The Lightfoot Letters by Angela Topping

-Reviewed by David Clarke

bookcoverlabels

The coincidence which was the starting-point for Angela Topping’s collaboration with textile artist Maria Walker, the full results of which will be shown at this year’s Stanza festival in St Andrews, could hardly have been more compelling. In 2009, Topping and Walker met at an arts event in Cheshire and decided to collaborate. Walker subsequently showed Topping some work from a current project using a bundle of letters she had bought in a junk shop. Those letters, it turned out, where written by Topping’s paternal family in Widnes in the early 1920s and were addressed to her aunt Frances, who was living away from the family with relatives. The coincidence was made more still poignant by Topping’s own previous engagement with her father’s life in her collection The Fiddle (1999). As Topping explains in her introduction to this pamphlet, her grandmother’s later illness, which is foreshadowed in some of the letters, meant that her father was unable to able go to grammar school and had to leave education at only 12 years old. The letters themselves do not cover this period in the family’s life, but relate instead to a time before this unhappiness.
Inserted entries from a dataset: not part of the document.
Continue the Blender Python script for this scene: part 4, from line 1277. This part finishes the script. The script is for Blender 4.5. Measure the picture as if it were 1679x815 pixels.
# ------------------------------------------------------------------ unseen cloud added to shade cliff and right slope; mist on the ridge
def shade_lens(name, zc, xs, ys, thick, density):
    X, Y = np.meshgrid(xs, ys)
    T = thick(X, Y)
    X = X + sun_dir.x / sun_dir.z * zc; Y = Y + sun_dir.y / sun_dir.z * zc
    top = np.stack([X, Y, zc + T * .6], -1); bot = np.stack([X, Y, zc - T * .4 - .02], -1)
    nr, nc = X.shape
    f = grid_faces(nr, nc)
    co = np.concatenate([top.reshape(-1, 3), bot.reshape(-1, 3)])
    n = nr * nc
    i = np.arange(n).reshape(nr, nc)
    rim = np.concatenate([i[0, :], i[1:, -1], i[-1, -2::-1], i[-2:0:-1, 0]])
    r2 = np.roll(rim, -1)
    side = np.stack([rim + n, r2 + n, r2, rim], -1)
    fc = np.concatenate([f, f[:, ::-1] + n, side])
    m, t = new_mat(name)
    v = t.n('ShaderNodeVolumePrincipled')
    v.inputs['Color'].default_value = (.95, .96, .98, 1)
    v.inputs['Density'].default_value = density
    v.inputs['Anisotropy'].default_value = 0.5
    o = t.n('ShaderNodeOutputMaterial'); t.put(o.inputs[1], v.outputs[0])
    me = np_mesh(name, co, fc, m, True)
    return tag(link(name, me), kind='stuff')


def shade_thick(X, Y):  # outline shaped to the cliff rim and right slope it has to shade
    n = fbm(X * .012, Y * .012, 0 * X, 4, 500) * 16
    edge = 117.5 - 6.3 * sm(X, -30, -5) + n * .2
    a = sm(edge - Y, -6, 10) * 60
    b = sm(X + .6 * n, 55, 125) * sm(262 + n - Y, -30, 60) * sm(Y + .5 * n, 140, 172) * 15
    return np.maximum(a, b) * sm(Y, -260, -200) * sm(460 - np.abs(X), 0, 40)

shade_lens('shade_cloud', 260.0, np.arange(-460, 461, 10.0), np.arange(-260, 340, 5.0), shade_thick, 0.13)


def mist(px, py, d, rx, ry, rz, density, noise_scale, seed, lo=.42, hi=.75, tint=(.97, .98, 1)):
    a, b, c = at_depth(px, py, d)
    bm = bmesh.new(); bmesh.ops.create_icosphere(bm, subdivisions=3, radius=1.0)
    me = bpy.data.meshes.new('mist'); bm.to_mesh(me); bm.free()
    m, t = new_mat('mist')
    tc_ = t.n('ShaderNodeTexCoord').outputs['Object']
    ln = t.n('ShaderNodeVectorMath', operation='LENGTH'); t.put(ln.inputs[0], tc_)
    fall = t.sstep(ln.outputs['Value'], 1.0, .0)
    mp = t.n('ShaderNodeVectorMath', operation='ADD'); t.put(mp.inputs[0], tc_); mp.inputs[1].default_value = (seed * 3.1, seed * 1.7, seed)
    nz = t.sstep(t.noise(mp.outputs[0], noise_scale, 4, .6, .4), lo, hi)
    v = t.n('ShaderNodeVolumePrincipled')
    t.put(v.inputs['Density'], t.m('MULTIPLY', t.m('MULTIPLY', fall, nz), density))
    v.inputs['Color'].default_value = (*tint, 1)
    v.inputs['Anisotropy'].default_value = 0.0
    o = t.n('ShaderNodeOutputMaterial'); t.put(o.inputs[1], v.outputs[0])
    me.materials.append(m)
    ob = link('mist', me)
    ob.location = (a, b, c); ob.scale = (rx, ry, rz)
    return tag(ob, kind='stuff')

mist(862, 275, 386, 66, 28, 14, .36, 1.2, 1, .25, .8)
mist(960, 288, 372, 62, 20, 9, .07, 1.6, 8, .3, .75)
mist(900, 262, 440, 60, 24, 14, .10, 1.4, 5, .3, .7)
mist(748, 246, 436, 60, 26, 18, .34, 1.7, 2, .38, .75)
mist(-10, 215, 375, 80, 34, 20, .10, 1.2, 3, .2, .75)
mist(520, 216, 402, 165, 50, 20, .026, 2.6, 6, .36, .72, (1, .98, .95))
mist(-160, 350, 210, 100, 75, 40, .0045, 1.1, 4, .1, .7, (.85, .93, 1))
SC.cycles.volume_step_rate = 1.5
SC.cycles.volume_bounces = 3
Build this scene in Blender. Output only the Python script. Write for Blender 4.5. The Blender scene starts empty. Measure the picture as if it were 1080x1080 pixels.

The pamphlet version The Lightfoot Letters, published by erbacce, reproduces the bundle discovered by Walker alongside ten poems by Topping. It is intended to accompany the exhibition which came out of their work together, and which has already been shown in a number of venues in the UK. Five of the poems were created for the project, whereas the other five had already been collected in The Fiddle. The pamphlet itself, as a stand-alone publication accessible to those who, like me, have not seen the accompanying art work, raises two key questions. Firstly, how does this personal correspondence resonate beyond the poet’s understandable interest in her own family history? Secondly, what is the relationship of the poems to the letters, and what do those poems give us as readers which the letters alone could not provide?

The first question seems easy enough to address given the current political and economic climate. Although Topping does not make specific reference to this contemporary context, the letters are a timely reminder of the precariousness of working-class lives less than a century ago, when the illness of one parent could be enough to plunge a family into poverty and cut off the life opportunities of young people who, like Topping’s father, had talent but lacked the financial security to develop it. The letters are situated before the worst has happened, but Topping’s framing of them for the reader with her knowledge of what is to come, both in her introduction and in the poems, lends great power to the everyday details and the relative happiness they convey. The letters themselves are certainly not down-beat, despite the first signs of Topping’s grandmother’s illness being discussed: there is talk of tea parties, election meetings (the family roots for the Labour candidate) and a comic account of the perils of primitive dentistry in 1923. At the same time, these remain compelling social documents in their own right, which have much to say about an inter-war world which those who malign the post-World War Two push for social justice would do well to remember.

Although relatively few in number, the poems Topping has included add that further dimension of the poet’s relationship to the material, which in turn provides a lens through which the reader can develop their own understanding. Rather than recapitulating the essence of the letters themselves in  concentrated form, the poems offer us flashforwards to Topping’s own memories of her father, grandfather and uncles, as well as imaginative explorations of her feelings towards those relatives, like her grandmother, whom she never knew. Topping’s verse is, on the face of it, emotionally restrained, yet her lightness of touch produces highly affecting moments, crystallising her father’s situation in all of its everyday tragedy. For example, in the poem ‘Father, Skating’, she describes him as a boy, sailing over the ice without a thought for the future, the poet wishing to hold him there just for a moment longer since she knows how that childhood will soon come to an end: ‘Skate on, enjoy the free flow / as your blades whistle on ice. / It’s not yet time to go home.’ Similarly, in ‘Equal Measures’, she describes her father dividing up cheese for his children as he had in his job as a grocer’s assistant as a boy, ‘his knife scrupulous’ as he tries to guarantee them even in this small thing the equity which has been denied him. These poems never preach or tug mawkishly at the heart-strings, but their impact, in conjunction with the letters, is considerable.

My only quibble with the publication, which barely detracts from its value, is the presentation of the pamphlet itself. The letters and poems are crammed in, with the poems sometimes two to a page, or sharing a page with part of a letter. This is doubtless for reasons of economy, but I did feel that the poems needed more room to breathe. Perhaps a keen-eyed publisher will offer Topping a more extensive edition, maybe even incorporating Walker’s art. This would be welcome. Also, it must be said that the opening poem, ‘On First Hearing of the Letters’, did not seem to do much more than set out the premise already provided by the eloquent prose introduction. This appeared to be something of a false start, which was a shame given the high quality work found elsewhere in the pamphlet. For those attending Stanza in March of this year, Walker and Topping’s joint exhibition will certainly be worth a viewing.